>>>

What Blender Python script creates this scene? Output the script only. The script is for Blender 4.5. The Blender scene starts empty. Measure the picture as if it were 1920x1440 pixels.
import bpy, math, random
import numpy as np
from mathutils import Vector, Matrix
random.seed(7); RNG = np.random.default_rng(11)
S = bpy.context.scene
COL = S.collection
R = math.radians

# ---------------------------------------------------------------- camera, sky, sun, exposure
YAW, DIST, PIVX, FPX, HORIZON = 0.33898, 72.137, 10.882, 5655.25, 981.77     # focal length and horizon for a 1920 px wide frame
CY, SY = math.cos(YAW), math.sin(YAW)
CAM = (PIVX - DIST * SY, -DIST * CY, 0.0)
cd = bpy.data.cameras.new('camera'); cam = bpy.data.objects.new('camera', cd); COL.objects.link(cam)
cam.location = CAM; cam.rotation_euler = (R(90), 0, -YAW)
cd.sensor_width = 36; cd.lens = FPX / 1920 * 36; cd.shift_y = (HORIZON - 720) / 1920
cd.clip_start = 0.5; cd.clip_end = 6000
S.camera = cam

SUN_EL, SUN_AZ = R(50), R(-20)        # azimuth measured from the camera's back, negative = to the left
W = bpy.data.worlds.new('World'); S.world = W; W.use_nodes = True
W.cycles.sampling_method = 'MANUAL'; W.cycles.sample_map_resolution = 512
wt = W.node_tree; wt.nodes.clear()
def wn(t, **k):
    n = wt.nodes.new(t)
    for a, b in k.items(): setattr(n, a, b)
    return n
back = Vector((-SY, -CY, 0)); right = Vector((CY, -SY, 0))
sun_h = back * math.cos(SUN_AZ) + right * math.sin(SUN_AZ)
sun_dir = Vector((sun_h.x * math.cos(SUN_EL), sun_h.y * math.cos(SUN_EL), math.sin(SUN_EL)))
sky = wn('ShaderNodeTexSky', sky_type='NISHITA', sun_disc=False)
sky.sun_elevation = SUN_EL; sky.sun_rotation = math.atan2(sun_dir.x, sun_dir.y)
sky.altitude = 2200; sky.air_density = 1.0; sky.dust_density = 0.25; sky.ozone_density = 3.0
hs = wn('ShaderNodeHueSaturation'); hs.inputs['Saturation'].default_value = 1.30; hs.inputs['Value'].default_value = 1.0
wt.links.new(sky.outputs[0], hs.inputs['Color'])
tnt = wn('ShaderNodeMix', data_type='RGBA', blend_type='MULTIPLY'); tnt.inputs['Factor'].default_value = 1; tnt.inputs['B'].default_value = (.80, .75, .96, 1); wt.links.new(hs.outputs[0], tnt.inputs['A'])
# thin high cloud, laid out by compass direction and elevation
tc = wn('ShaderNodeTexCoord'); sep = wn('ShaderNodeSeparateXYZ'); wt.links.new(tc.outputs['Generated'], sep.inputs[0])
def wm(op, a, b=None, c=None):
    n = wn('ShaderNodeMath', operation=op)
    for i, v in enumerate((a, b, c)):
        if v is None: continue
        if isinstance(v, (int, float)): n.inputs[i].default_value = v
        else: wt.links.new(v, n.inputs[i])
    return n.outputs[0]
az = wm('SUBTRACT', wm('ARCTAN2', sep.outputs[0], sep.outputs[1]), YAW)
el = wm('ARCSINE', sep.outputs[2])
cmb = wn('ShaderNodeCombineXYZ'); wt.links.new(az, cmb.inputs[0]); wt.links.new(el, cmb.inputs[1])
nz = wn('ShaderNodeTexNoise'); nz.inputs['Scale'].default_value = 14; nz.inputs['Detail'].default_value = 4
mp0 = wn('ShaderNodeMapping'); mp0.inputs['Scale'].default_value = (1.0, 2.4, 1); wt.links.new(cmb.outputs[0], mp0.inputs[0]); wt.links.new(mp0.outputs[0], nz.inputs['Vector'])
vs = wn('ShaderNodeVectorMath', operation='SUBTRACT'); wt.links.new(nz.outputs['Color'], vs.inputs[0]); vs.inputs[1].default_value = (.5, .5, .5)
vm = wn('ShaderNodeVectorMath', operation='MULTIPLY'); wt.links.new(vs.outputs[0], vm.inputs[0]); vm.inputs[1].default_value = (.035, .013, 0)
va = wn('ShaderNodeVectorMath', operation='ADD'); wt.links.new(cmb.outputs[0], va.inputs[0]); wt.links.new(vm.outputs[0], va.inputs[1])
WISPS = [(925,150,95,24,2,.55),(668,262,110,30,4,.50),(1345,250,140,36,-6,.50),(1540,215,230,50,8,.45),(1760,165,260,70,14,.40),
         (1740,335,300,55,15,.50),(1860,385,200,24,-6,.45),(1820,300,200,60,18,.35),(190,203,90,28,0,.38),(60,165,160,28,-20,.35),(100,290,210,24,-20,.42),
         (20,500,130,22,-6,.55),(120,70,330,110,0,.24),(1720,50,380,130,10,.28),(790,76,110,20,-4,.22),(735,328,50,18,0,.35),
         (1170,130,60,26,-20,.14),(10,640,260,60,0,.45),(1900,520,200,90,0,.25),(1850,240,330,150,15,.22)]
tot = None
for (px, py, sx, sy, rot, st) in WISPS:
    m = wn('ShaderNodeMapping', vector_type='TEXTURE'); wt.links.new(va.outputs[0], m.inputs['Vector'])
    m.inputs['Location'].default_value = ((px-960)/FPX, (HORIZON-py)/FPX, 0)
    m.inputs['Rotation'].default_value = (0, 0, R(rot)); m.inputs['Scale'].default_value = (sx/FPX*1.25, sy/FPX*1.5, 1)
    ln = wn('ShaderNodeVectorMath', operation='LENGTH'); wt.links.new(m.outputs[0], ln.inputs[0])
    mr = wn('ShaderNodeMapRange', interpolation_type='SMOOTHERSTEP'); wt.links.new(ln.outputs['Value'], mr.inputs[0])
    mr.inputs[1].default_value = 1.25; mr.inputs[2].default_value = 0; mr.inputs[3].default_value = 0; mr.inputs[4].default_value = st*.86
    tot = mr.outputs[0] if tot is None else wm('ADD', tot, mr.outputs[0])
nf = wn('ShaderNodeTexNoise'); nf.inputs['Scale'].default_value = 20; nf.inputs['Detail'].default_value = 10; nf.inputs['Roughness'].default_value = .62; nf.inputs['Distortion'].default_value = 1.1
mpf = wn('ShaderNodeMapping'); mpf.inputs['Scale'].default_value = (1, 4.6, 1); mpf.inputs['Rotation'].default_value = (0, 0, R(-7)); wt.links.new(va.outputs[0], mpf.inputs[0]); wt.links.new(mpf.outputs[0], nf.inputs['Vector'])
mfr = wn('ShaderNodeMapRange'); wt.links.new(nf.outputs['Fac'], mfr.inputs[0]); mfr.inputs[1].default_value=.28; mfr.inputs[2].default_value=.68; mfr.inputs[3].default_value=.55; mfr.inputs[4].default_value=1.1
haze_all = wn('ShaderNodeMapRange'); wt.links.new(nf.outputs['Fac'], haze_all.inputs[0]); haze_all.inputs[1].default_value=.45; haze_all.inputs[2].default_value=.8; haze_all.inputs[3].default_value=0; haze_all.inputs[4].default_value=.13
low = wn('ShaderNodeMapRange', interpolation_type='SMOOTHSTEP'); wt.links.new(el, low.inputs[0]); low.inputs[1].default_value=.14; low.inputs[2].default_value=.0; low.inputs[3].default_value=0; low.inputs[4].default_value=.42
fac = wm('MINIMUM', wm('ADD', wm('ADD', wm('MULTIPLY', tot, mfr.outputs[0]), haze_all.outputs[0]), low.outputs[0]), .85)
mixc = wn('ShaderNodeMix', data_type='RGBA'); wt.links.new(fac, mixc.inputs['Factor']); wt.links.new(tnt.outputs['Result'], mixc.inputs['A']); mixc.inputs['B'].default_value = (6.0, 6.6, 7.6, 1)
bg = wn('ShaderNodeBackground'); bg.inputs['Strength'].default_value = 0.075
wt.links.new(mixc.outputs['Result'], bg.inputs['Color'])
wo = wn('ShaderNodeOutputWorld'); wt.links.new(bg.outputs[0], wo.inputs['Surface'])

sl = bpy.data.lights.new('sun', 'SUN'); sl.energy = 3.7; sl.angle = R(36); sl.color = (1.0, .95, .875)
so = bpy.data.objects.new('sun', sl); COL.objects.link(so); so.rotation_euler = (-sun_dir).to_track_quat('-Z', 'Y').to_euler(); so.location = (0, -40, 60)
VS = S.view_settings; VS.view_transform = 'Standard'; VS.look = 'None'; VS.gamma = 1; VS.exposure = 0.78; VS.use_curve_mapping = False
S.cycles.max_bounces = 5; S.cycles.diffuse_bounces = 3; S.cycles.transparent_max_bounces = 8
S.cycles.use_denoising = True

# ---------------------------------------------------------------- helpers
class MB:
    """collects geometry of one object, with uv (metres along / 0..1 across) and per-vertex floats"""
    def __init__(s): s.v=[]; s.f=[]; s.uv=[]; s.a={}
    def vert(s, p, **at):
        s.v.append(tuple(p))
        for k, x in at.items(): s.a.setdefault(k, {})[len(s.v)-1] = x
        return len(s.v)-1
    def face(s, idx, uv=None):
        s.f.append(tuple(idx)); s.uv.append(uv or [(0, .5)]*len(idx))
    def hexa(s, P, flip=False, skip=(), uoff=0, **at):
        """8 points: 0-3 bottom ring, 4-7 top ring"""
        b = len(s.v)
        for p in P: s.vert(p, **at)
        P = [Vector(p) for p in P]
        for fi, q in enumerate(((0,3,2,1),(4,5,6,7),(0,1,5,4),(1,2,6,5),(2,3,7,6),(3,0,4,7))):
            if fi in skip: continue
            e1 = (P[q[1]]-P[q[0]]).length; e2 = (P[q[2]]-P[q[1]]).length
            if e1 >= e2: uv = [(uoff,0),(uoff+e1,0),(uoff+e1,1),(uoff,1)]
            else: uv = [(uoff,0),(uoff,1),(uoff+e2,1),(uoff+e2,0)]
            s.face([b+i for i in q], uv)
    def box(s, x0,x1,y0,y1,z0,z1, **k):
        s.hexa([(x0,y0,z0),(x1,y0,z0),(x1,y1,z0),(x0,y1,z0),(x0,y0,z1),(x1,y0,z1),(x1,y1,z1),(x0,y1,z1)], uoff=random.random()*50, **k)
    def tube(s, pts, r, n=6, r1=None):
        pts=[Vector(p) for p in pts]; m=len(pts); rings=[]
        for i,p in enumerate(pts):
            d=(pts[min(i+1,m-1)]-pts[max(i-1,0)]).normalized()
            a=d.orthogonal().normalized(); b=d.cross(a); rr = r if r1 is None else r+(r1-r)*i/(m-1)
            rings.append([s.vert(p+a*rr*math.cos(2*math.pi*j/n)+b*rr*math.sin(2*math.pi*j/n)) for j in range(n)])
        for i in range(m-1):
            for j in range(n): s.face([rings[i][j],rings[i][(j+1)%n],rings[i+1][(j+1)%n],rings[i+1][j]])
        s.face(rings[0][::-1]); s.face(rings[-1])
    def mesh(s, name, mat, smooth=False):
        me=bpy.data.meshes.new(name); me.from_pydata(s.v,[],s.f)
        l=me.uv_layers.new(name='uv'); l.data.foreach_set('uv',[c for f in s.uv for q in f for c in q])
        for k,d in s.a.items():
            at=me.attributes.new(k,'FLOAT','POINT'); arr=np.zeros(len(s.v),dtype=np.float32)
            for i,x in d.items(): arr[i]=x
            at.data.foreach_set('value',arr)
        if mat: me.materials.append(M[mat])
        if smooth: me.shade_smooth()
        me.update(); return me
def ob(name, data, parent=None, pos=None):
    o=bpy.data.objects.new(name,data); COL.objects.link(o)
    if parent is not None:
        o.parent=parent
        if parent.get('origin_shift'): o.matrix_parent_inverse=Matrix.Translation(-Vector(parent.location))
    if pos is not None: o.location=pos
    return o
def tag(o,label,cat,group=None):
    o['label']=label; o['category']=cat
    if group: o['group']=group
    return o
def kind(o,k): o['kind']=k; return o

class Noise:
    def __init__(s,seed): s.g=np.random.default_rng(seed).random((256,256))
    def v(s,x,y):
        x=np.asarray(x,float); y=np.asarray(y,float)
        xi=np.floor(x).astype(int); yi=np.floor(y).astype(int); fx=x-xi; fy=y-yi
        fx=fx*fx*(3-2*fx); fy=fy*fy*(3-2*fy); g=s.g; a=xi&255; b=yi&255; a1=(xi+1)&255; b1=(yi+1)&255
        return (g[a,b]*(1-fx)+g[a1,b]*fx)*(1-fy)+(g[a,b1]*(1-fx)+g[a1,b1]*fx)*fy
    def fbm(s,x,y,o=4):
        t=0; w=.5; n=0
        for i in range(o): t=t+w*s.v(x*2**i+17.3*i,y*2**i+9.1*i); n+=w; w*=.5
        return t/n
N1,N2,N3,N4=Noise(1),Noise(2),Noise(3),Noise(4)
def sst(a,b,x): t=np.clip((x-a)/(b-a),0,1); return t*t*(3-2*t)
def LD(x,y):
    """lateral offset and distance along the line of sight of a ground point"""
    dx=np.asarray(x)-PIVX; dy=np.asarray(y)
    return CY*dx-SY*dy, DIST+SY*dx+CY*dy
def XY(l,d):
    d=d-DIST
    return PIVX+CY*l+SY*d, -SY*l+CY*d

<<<

**EXERCISE DESCRIPTION:**
Set down, exactly as written, each line of the data from its opening line through the one containing "R = math.radians". Output nothing more.

**EXPECTED OUTPUT:**
What Blender Python script creates this scene? Output the script only. The script is for Blender 4.5. The Blender scene starts empty. Measure the picture as if it were 1920x1440 pixels.
import bpy, math, random
import numpy as np
from mathutils import Vector, Matrix
random.seed(7); RNG = np.random.default_rng(11)
S = bpy.context.scene
COL = S.collection
R = math.radians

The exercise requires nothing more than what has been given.